[Supplied data]:

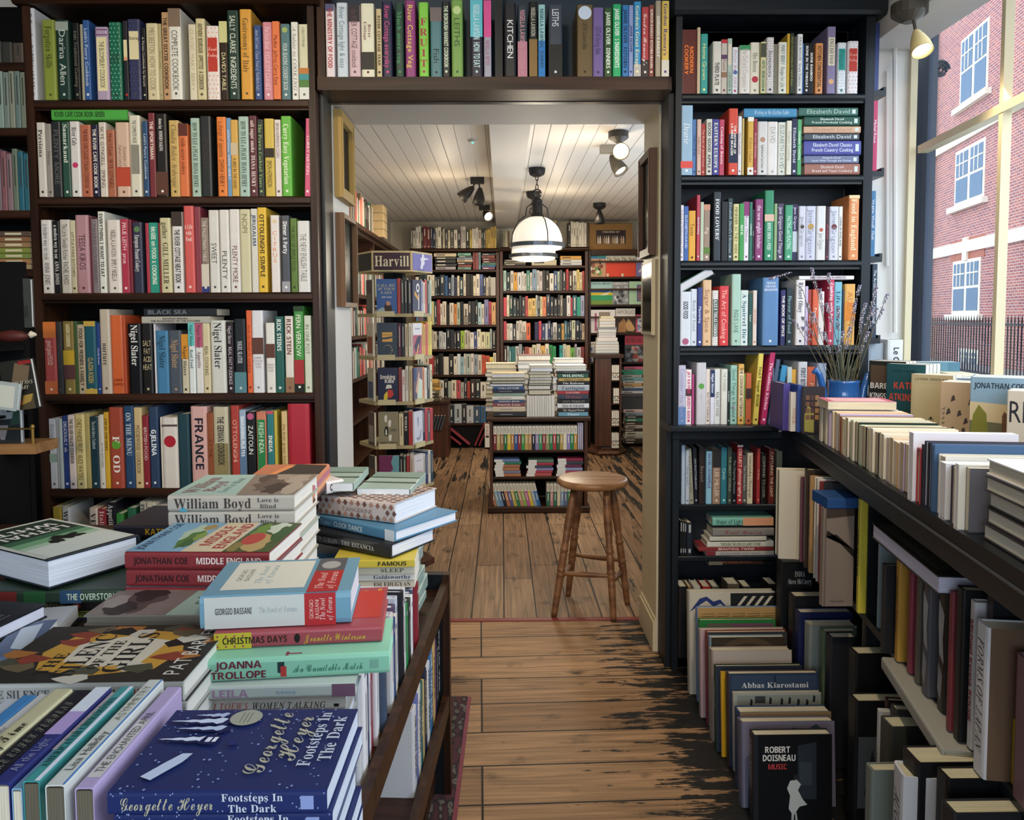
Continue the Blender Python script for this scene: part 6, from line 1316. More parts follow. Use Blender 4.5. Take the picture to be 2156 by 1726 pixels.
    cover(X(450), X(1185), Y_(1322), 2.47, .026, '33291f', 'leaning dark book showing the end of a sawn log', [('e', .5, .8, .4, .2, C('4c3c2a')), ('e', .5, .8, .28, .14, C('3a2e22')), ('e', .5, .8, .16, .08, C('54432e')), ('t', 'PHOTOGRAPHY', C('7c7060'), 'b', .06, .6, .7, .76)], spc='7c98a8')
    cover(X(470), X(1250), Y_(1452), 2.42, .04, 'b5a79c', 'leaning book with a plain pinkish grey cover', [('t', 'J', C('7c3034'), 's', .46, .5, .7, .78)], spc='9c8c84')
    ox, oy, s = 1400, 1380, .21336
    cover(X(500), X(1355), Y_(105), 2.36, .02, '2c3444', 'leaning slate blue cover edge in the floor row', [], spc='1c3424', tx='LANDSCAPE', tc='b0b8b0')
    cover(X(556), X(1340), Y_(165), 2.33, .012, 'd0a01c', 'leaning yellow edged book in the floor row', [], spc='c8981c')
    cover(X(630), X(1520), Y_(180), 2.28, .03, '2c3a52', 'leaning book with a blue street photograph and white lettering', [('p', [(.03, .3), (.97, .3), (.97, .98), (.03, .98)], C('34445c')), ('p', [(.5, .6), (.52, .6), (.52, .98), (.5, .98)], C('1c2838')), ('t', 'Abbas Kiarostami', C('d8d8d4'), 'b', .14, .88, .84, .91)], spc='3c3034')
    cover(X(680), X(1540), Y_(372), 2.25, .018, 'a4a69c', 'leaning book with small figures in a grey square', [('p', [(.04, .3), (1, .3), (1, .97), (.04, .97)], C('8c9088'))] + [('p', [(x, y), (x + .03, y), (x + .035, y + .07), (x + .01, y + .09)], C('24282a')) for x, y in ((.18, .84), (.4, .86), (.53, .85), (.62, .86), (.72, .84), (.82, .83), (.9, .88))] + [('p', [(.24, .87), (.36, .87), (.36, .96), (.24, .96)], C('3c4040'))], spc='b0aca0')
    cover(X(735), X(1640), Y_(560), 2.15, .045, '9c8464', 'leaning thick book with a torn tan top edge', [], spc='244068', tilt=4)
    cover(X(758), X(1672), Y_(655), 2.08, .035, '7e7a8e', 'leaning lilac grey cover with a dark torn shape', [('p', [(.05, .0), (.9, .0), (.88, .9), (.8, .97), (.7, .9), (.55, .93), (.4, .86), (.25, .92), (.1, .9)], C('3a4656')), ('p', [(.14, 0), (.86, 0), (.86, .7), (.14, .7)], C('2e3846'))], spc='5c5c70', tilt=5)
    fr = [('p', [(.0, .0), (.05, 0), (.05, 1), (0, 1)], C('24262c')), ('p', [(.56, .3), (.8, .3), (.8, .92), (.56, .88)], C('2c343c')), ('p', [(.58, .45), (.74, .45), (.74, .7), (.58, .7)], C('3a444c')), ('t', 'ROBERT', W_, 'S', .14, .46, .8, .88), ('t', 'DOISNEAU', W_, 'S', .11, .53, .71, .79), ('t', 'MUSIC', C('c04448'), 'S', .18, .42, .62, .69),
          ('p', [(.46, .5), (.54, .52), (.6, .46), (.56, .4), (.62, .3), (.68, .24), (.58, .22), (.5, .12), (.44, .2), (.46, .34), (.42, .42)], C('c4c8c4')), ('p', [(.5, .5), (.56, .52), (.57, .56), (.51, .57)], C('2c2a2c')), ('p', [(.47, .03), (.5, .03), (.51, .16), (.48, .16)], C('b8bcb8')), ('p', [(.53, .05), (.56, .05), (.54, .16), (.52, .16)], C('b8bcb8'))]
    cover(X(880), X(1648), Y_(785), 1.99, .035, '121316', 'black leaning book with a dancing figure and tall white lettering', fr, tilt=3, spc='1c1e24', tx='ROBERT DOISNEAU', tc='8c8c94')
    # books between the leaning row and the upright
    for (pl, pr, yt, Yd, T, c, lab, fr) in ((X(1160) - 0, 1712, 1060 + 580 * .21336, 2.60, .05, '16181c', 'black book with pale serif lettering beside the leaning row', [('t', 'INDIA|Steve McCurry', C('a8acac'), 'b', .2, .95, .84, .95)]),
                                     (1673, 1740, 1060 + 915 * .21336, 2.50, .05, '1b1c20', 'dark book topped with white edges beside the leaning row', [('t', 'DOROTHEA', C('a8acac'), 's', .1, .6, .3, .4)]),
                                     (1685, 1795, 1060 + 1075 * .21336, 2.44, .04, '1c2450', 'deep blue book with faint capitals by the shelf upright', [('t', 'ROLAND', C('3c4c8c'), 's', .2, .8, .82, .9)]),
                                     (1708, 1804, 1060 + 1210 * .21336, 2.36, .05, '8c928c', 'pale grey green book by the shelf upright', []), (1736, 1804, 1060 + 1262 * .21336, 2.30, .03, '5c6c50', 'grey green slim book by the shelf upright', []),
                                     (1752, 1806, 1060 + 1320 * .21336, 2.24, .04, '26282e', 'charcoal cloth book by the shelf upright', [])):
        a = atY(pl, yt, Yd); b = atY(pr, yt, Yd)
        M = Matrix(((0, 1, 0, a.x), (-1, 0, 0, Yd + T), (0, 0, 1, .003), (0, 0, 0, 1)))
        book(M, T, b.x - a.x, a.z - .003, hexc(c), lab, None, True, [], fr, hexc('cfc8b4'), force=True)
# ---------------------------------------------------------------- back room
KY = 8.1                                             # front of the far bookcases
def kz(y): return atY(1060, y, KY).z
def kx(x): return atY(x, 640, KY).x
def fillrow(x0, x1, zbase, Y, h, cols, vis, D=.16, M0=None, wmin=.6, wmax=1.5, hvar=.16, where='', cheap=True, lets=True):
    """A packed row of spines; the colours are read off the photograph in order."""
    ws = [random.uniform(wmin, wmax) for _ in cols]; tot = sum(ws); x = x0
    for k, (c, w) in enumerate(zip(cols, ws)):
        T = (x1 - x0) * w / tot; H = h * random.uniform(1 - hvar, 1 + hvar * .3)
        if c == '-': x += T; continue
        M = (M0 or Matrix()) @ Matrix.Translation((x, Y + random.uniform(0, .01), zbase))
        cc = hexc(c); lt = max(cc) < .25
        sp = []
        if lets and random.random() < .85:
            u = random.uniform(.08, .3); v = random.uniform(.35, .42); ic = C('d8d4c8') if lt else C('4c4844')
            sp.append(('r', u, random.uniform(u + .2, .8), v, 1 - v, ic)); sp.append(('r', .9, .94, .35, .65, ic))
            if random.random() < .2: sp.insert(0, ('r', .55, 1, 0, 1, tuple(min(.8, q * f_) for q, f_ in zip(cc, [random.uniform(.35, 1)] * 3))))
        book(M, T - .0008, D, H, cc, f'{shade(cc)} book, {ordinal(min(k + 1, 49))} along {where}', None, random.random() < .5, sp, (), vis=vis)
        x += T
def P(s): return s.split()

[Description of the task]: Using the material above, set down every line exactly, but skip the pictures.

[The completed task]:
Continue the Blender Python script for this scene: part 6, from line 1316. More parts follow. Use Blender 4.5. Take the picture to be 2156 by 1726 pixels.
    cover(X(450), X(1185), Y_(1322), 2.47, .026, '33291f', 'leaning dark book showing the end of a sawn log', [('e', .5, .8, .4, .2, C('4c3c2a')), ('e', .5, .8, .28, .14, C('3a2e22')), ('e', .5, .8, .16, .08, C('54432e')), ('t', 'PHOTOGRAPHY', C('7c7060'), 'b', .06, .6, .7, .76)], spc='7c98a8')
    cover(X(470), X(1250), Y_(1452), 2.42, .04, 'b5a79c', 'leaning book with a plain pinkish grey cover', [('t', 'J', C('7c3034'), 's', .46, .5, .7, .78)], spc='9c8c84')
    ox, oy, s = 1400, 1380, .21336
    cover(X(500), X(1355), Y_(105), 2.36, .02, '2c3444', 'leaning slate blue cover edge in the floor row', [], spc='1c3424', tx='LANDSCAPE', tc='b0b8b0')
    cover(X(556), X(1340), Y_(165), 2.33, .012, 'd0a01c', 'leaning yellow edged book in the floor row', [], spc='c8981c')
    cover(X(630), X(1520), Y_(180), 2.28, .03, '2c3a52', 'leaning book with a blue street photograph and white lettering', [('p', [(.03, .3), (.97, .3), (.97, .98), (.03, .98)], C('34445c')), ('p', [(.5, .6), (.52, .6), (.52, .98), (.5, .98)], C('1c2838')), ('t', 'Abbas Kiarostami', C('d8d8d4'), 'b', .14, .88, .84, .91)], spc='3c3034')
    cover(X(680), X(1540), Y_(372), 2.25, .018, 'a4a69c', 'leaning book with small figures in a grey square', [('p', [(.04, .3), (1, .3), (1, .97), (.04, .97)], C('8c9088'))] + [('p', [(x, y), (x + .03, y), (x + .035, y + .07), (x + .01, y + .09)], C('24282a')) for x, y in ((.18, .84), (.4, .86), (.53, .85), (.62, .86), (.72, .84), (.82, .83), (.9, .88))] + [('p', [(.24, .87), (.36, .87), (.36, .96), (.24, .96)], C('3c4040'))], spc='b0aca0')
    cover(X(735), X(1640), Y_(560), 2.15, .045, '9c8464', 'leaning thick book with a torn tan top edge', [], spc='244068', tilt=4)
    cover(X(758), X(1672), Y_(655), 2.08, .035, '7e7a8e', 'leaning lilac grey cover with a dark torn shape', [('p', [(.05, .0), (.9, .0), (.88, .9), (.8, .97), (.7, .9), (.55, .93), (.4, .86), (.25, .92), (.1, .9)], C('3a4656')), ('p', [(.14, 0), (.86, 0), (.86, .7), (.14, .7)], C('2e3846'))], spc='5c5c70', tilt=5)
    fr = [('p', [(.0, .0), (.05, 0), (.05, 1), (0, 1)], C('24262c')), ('p', [(.56, .3), (.8, .3), (.8, .92), (.56, .88)], C('2c343c')), ('p', [(.58, .45), (.74, .45), (.74, .7), (.58, .7)], C('3a444c')), ('t', 'ROBERT', W_, 'S', .14, .46, .8, .88), ('t', 'DOISNEAU', W_, 'S', .11, .53, .71, .79), ('t', 'MUSIC', C('c04448'), 'S', .18, .42, .62, .69),
          ('p', [(.46, .5), (.54, .52), (.6, .46), (.56, .4), (.62, .3), (.68, .24), (.58, .22), (.5, .12), (.44, .2), (.46, .34), (.42, .42)], C('c4c8c4')), ('p', [(.5, .5), (.56, .52), (.57, .56), (.51, .57)], C('2c2a2c')), ('p', [(.47, .03), (.5, .03), (.51, .16), (.48, .16)], C('b8bcb8')), ('p', [(.53, .05), (.56, .05), (.54, .16), (.52, .16)], C('b8bcb8'))]
    cover(X(880), X(1648), Y_(785), 1.99, .035, '121316', 'black leaning book with a dancing figure and tall white lettering', fr, tilt=3, spc='1c1e24', tx='ROBERT DOISNEAU', tc='8c8c94')
    # books between the leaning row and the upright
    for (pl, pr, yt, Yd, T, c, lab, fr) in ((X(1160) - 0, 1712, 1060 + 580 * .21336, 2.60, .05, '16181c', 'black book with pale serif lettering beside the leaning row', [('t', 'INDIA|Steve McCurry', C('a8acac'), 'b', .2, .95, .84, .95)]),
                                     (1673, 1740, 1060 + 915 * .21336, 2.50, .05, '1b1c20', 'dark book topped with white edges beside the leaning row', [('t', 'DOROTHEA', C('a8acac'), 's', .1, .6, .3, .4)]),
                                     (1685, 1795, 1060 + 1075 * .21336, 2.44, .04, '1c2450', 'deep blue book with faint capitals by the shelf upright', [('t', 'ROLAND', C('3c4c8c'), 's', .2, .8, .82, .9)]),
                                     (1708, 1804, 1060 + 1210 * .21336, 2.36, .05, '8c928c', 'pale grey green book by the shelf upright', []), (1736, 1804, 1060 + 1262 * .21336, 2.30, .03, '5c6c50', 'grey green slim book by the shelf upright', []),
                                     (1752, 1806, 1060 + 1320 * .21336, 2.24, .04, '26282e', 'charcoal cloth book by the shelf upright', [])):
        a = atY(pl, yt, Yd); b = atY(pr, yt, Yd)
        M = Matrix(((0, 1, 0, a.x), (-1, 0, 0, Yd + T), (0, 0, 1, .003), (0, 0, 0, 1)))
        book(M, T, b.x - a.x, a.z - .003, hexc(c), lab, None, True, [], fr, hexc('cfc8b4'), force=True)
# ---------------------------------------------------------------- back room
KY = 8.1                                             # front of the far bookcases
def kz(y): return atY(1060, y, KY).z
def kx(x): return atY(x, 640, KY).x
def fillrow(x0, x1, zbase, Y, h, cols, vis, D=.16, M0=None, wmin=.6, wmax=1.5, hvar=.16, where='', cheap=True, lets=True):
    """A packed row of spines; the colours are read off the photograph in order."""
    ws = [random.uniform(wmin, wmax) for _ in cols]; tot = sum(ws); x = x0
    for k, (c, w) in enumerate(zip(cols, ws)):
        T = (x1 - x0) * w / tot; H = h * random.uniform(1 - hvar, 1 + hvar * .3)
        if c == '-': x += T; continue
        M = (M0 or Matrix()) @ Matrix.Translation((x, Y + random.uniform(0, .01), zbase))
        cc = hexc(c); lt = max(cc) < .25
        sp = []
        if lets and random.random() < .85:
            u = random.uniform(.08, .3); v = random.uniform(.35, .42); ic = C('d8d4c8') if lt else C('4c4844')
            sp.append(('r', u, random.uniform(u + .2, .8), v, 1 - v, ic)); sp.append(('r', .9, .94, .35, .65, ic))
            if random.random() < .2: sp.insert(0, ('r', .55, 1, 0, 1, tuple(min(.8, q * f_) for q, f_ in zip(cc, [random.uniform(.35, 1)] * 3))))
        book(M, T - .0008, D, H, cc, f'{shade(cc)} book, {ordinal(min(k + 1, 49))} along {where}', None, random.random() < .5, sp, (), vis=vis)
        x += T
def P(s): return s.split()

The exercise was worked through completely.